==== Available data ====
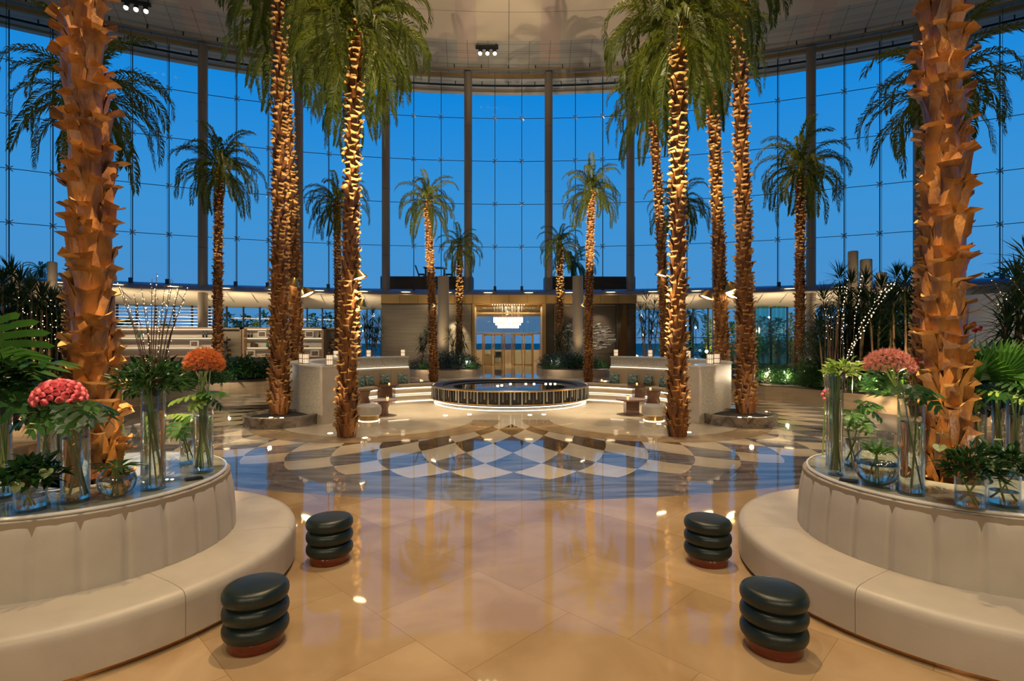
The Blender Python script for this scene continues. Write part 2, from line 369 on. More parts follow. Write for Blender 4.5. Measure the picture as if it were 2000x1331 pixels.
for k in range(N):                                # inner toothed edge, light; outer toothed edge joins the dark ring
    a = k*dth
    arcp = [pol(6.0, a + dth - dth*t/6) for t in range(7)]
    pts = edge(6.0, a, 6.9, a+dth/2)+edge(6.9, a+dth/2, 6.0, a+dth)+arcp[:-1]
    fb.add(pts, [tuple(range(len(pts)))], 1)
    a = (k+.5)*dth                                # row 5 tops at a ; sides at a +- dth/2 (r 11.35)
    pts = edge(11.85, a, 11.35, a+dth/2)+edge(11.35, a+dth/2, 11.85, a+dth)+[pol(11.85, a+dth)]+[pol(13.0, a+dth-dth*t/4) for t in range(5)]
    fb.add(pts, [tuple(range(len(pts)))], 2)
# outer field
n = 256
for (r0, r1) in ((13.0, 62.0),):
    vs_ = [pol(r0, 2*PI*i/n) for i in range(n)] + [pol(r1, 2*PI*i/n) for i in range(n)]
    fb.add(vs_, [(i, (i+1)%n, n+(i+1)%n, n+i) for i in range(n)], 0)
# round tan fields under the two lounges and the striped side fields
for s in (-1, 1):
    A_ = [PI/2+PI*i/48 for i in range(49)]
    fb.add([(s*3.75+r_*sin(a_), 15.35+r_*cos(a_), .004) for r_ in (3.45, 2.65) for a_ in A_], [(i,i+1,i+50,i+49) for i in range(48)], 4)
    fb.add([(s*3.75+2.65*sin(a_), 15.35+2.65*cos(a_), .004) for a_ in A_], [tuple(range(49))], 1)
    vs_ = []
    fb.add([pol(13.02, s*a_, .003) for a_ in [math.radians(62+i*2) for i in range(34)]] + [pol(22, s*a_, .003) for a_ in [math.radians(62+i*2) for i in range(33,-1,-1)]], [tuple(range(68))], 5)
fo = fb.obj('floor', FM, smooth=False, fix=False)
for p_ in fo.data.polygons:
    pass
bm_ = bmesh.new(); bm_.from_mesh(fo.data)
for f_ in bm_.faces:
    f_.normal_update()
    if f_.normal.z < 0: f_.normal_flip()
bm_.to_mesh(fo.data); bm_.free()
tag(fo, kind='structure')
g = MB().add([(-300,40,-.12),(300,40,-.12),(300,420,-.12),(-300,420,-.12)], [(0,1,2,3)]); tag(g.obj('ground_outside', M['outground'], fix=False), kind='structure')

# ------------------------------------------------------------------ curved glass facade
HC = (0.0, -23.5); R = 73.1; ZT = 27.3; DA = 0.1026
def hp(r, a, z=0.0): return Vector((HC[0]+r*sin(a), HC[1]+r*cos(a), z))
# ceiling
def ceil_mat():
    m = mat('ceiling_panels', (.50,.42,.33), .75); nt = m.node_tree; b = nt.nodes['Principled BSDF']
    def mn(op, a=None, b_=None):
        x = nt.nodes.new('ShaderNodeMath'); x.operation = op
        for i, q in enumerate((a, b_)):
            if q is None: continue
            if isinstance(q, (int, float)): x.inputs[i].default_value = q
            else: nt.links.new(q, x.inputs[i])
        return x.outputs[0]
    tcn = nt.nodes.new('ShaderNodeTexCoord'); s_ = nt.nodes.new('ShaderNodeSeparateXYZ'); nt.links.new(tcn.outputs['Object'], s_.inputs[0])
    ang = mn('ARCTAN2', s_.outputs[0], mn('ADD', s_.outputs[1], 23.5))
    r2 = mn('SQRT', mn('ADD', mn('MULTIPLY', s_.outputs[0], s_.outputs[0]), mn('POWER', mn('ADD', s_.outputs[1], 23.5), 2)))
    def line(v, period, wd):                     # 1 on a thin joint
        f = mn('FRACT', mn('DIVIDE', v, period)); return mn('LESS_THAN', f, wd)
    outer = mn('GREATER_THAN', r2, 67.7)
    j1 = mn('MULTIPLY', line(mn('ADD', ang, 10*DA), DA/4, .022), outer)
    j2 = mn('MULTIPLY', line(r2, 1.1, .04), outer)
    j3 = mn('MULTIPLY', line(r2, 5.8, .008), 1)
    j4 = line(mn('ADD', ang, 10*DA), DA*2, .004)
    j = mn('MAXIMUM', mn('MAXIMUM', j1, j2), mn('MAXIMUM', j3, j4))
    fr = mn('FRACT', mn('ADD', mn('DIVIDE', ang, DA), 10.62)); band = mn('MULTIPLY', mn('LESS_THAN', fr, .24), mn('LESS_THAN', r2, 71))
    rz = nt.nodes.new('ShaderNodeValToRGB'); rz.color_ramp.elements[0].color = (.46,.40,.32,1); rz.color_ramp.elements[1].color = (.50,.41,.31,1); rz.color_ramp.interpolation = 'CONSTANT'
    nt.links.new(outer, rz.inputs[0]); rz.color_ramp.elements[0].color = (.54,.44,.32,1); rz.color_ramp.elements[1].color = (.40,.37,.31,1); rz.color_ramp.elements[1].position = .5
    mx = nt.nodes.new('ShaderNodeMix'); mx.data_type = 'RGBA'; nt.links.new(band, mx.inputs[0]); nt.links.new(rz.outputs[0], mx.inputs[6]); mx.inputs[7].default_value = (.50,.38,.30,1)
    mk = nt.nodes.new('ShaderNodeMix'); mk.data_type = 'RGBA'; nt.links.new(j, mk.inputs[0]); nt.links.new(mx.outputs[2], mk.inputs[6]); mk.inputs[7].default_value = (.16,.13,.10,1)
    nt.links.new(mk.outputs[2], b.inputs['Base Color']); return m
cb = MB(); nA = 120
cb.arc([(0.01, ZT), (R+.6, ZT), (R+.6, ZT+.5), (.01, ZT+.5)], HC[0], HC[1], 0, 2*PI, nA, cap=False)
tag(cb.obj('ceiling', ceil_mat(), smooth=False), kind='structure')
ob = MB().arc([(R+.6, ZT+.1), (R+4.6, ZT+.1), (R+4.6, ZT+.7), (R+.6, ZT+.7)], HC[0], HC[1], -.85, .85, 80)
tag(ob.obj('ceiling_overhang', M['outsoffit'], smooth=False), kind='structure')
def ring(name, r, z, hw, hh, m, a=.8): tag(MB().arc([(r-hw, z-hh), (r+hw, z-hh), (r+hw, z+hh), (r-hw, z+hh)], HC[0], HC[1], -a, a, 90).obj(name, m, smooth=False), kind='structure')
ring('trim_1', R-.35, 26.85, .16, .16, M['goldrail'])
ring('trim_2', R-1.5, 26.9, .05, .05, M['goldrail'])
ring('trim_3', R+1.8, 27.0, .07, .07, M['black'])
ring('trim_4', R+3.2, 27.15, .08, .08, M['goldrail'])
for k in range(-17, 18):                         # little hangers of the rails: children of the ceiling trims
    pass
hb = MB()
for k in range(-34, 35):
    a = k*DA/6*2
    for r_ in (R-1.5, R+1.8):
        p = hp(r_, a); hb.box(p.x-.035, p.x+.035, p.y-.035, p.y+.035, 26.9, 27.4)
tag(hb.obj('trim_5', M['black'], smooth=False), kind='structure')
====
*What needs to be done*
Repeat the material verbatim. Do not carry over any picture.

*Answer in full*
The Blender Python script for this scene continues. Write part 2, from line 369 on. More parts follow. Write for Blender 4.5. Measure the picture as if it were 2000x1331 pixels.
for k in range(N):                                # inner toothed edge, light; outer toothed edge joins the dark ring
    a = k*dth
    arcp = [pol(6.0, a + dth - dth*t/6) for t in range(7)]
    pts = edge(6.0, a, 6.9, a+dth/2)+edge(6.9, a+dth/2, 6.0, a+dth)+arcp[:-1]
    fb.add(pts, [tuple(range(len(pts)))], 1)
    a = (k+.5)*dth                                # row 5 tops at a ; sides at a +- dth/2 (r 11.35)
    pts = edge(11.85, a, 11.35, a+dth/2)+edge(11.35, a+dth/2, 11.85, a+dth)+[pol(11.85, a+dth)]+[pol(13.0, a+dth-dth*t/4) for t in range(5)]
    fb.add(pts, [tuple(range(len(pts)))], 2)
# outer field
n = 256
for (r0, r1) in ((13.0, 62.0),):
    vs_ = [pol(r0, 2*PI*i/n) for i in range(n)] + [pol(r1, 2*PI*i/n) for i in range(n)]
    fb.add(vs_, [(i, (i+1)%n, n+(i+1)%n, n+i) for i in range(n)], 0)
# round tan fields under the two lounges and the striped side fields
for s in (-1, 1):
    A_ = [PI/2+PI*i/48 for i in range(49)]
    fb.add([(s*3.75+r_*sin(a_), 15.35+r_*cos(a_), .004) for r_ in (3.45, 2.65) for a_ in A_], [(i,i+1,i+50,i+49) for i in range(48)], 4)
    fb.add([(s*3.75+2.65*sin(a_), 15.35+2.65*cos(a_), .004) for a_ in A_], [tuple(range(49))], 1)
    vs_ = []
    fb.add([pol(13.02, s*a_, .003) for a_ in [math.radians(62+i*2) for i in range(34)]] + [pol(22, s*a_, .003) for a_ in [math.radians(62+i*2) for i in range(33,-1,-1)]], [tuple(range(68))], 5)
fo = fb.obj('floor', FM, smooth=False, fix=False)
for p_ in fo.data.polygons:
    pass
bm_ = bmesh.new(); bm_.from_mesh(fo.data)
for f_ in bm_.faces:
    f_.normal_update()
    if f_.normal.z < 0: f_.normal_flip()
bm_.to_mesh(fo.data); bm_.free()
tag(fo, kind='structure')
g = MB().add([(-300,40,-.12),(300,40,-.12),(300,420,-.12),(-300,420,-.12)], [(0,1,2,3)]); tag(g.obj('ground_outside', M['outground'], fix=False), kind='structure')

# ------------------------------------------------------------------ curved glass facade
HC = (0.0, -23.5); R = 73.1; ZT = 27.3; DA = 0.1026
def hp(r, a, z=0.0): return Vector((HC[0]+r*sin(a), HC[1]+r*cos(a), z))
# ceiling
def ceil_mat():
    m = mat('ceiling_panels', (.50,.42,.33), .75); nt = m.node_tree; b = nt.nodes['Principled BSDF']
    def mn(op, a=None, b_=None):
        x = nt.nodes.new('ShaderNodeMath'); x.operation = op
        for i, q in enumerate((a, b_)):
            if q is None: continue
            if isinstance(q, (int, float)): x.inputs[i].default_value = q
            else: nt.links.new(q, x.inputs[i])
        return x.outputs[0]
    tcn = nt.nodes.new('ShaderNodeTexCoord'); s_ = nt.nodes.new('ShaderNodeSeparateXYZ'); nt.links.new(tcn.outputs['Object'], s_.inputs[0])
    ang = mn('ARCTAN2', s_.outputs[0], mn('ADD', s_.outputs[1], 23.5))
    r2 = mn('SQRT', mn('ADD', mn('MULTIPLY', s_.outputs[0], s_.outputs[0]), mn('POWER', mn('ADD', s_.outputs[1], 23.5), 2)))
    def line(v, period, wd):                     # 1 on a thin joint
        f = mn('FRACT', mn('DIVIDE', v, period)); return mn('LESS_THAN', f, wd)
    outer = mn('GREATER_THAN', r2, 67.7)
    j1 = mn('MULTIPLY', line(mn('ADD', ang, 10*DA), DA/4, .022), outer)
    j2 = mn('MULTIPLY', line(r2, 1.1, .04), outer)
    j3 = mn('MULTIPLY', line(r2, 5.8, .008), 1)
    j4 = line(mn('ADD', ang, 10*DA), DA*2, .004)
    j = mn('MAXIMUM', mn('MAXIMUM', j1, j2), mn('MAXIMUM', j3, j4))
    fr = mn('FRACT', mn('ADD', mn('DIVIDE', ang, DA), 10.62)); band = mn('MULTIPLY', mn('LESS_THAN', fr, .24), mn('LESS_THAN', r2, 71))
    rz = nt.nodes.new('ShaderNodeValToRGB'); rz.color_ramp.elements[0].color = (.46,.40,.32,1); rz.color_ramp.elements[1].color = (.50,.41,.31,1); rz.color_ramp.interpolation = 'CONSTANT'
    nt.links.new(outer, rz.inputs[0]); rz.color_ramp.elements[0].color = (.54,.44,.32,1); rz.color_ramp.elements[1].color = (.40,.37,.31,1); rz.color_ramp.elements[1].position = .5
    mx = nt.nodes.new('ShaderNodeMix'); mx.data_type = 'RGBA'; nt.links.new(band, mx.inputs[0]); nt.links.new(rz.outputs[0], mx.inputs[6]); mx.inputs[7].default_value = (.50,.38,.30,1)
    mk = nt.nodes.new('ShaderNodeMix'); mk.data_type = 'RGBA'; nt.links.new(j, mk.inputs[0]); nt.links.new(mx.outputs[2], mk.inputs[6]); mk.inputs[7].default_value = (.16,.13,.10,1)
    nt.links.new(mk.outputs[2], b.inputs['Base Color']); return m
cb = MB(); nA = 120
cb.arc([(0.01, ZT), (R+.6, ZT), (R+.6, ZT+.5), (.01, ZT+.5)], HC[0], HC[1], 0, 2*PI, nA, cap=False)
tag(cb.obj('ceiling', ceil_mat(), smooth=False), kind='structure')
ob = MB().arc([(R+.6, ZT+.1), (R+4.6, ZT+.1), (R+4.6, ZT+.7), (R+.6, ZT+.7)], HC[0], HC[1], -.85, .85, 80)
tag(ob.obj('ceiling_overhang', M['outsoffit'], smooth=False), kind='structure')
def ring(name, r, z, hw, hh, m, a=.8): tag(MB().arc([(r-hw, z-hh), (r+hw, z-hh), (r+hw, z+hh), (r-hw, z+hh)], HC[0], HC[1], -a, a, 90).obj(name, m, smooth=False), kind='structure')
ring('trim_1', R-.35, 26.85, .16, .16, M['goldrail'])
ring('trim_2', R-1.5, 26.9, .05, .05, M['goldrail'])
ring('trim_3', R+1.8, 27.0, .07, .07, M['black'])
ring('trim_4', R+3.2, 27.15, .08, .08, M['goldrail'])
for k in range(-17, 18):                         # little hangers of the rails: children of the ceiling trims
    pass
hb = MB()
for k in range(-34, 35):
    a = k*DA/6*2
    for r_ in (R-1.5, R+1.8):
        p = hp(r_, a); hb.box(p.x-.035, p.x+.035, p.y-.035, p.y+.035, 26.9, 27.4)
tag(hb.obj('trim_5', M['black'], smooth=False), kind='structure')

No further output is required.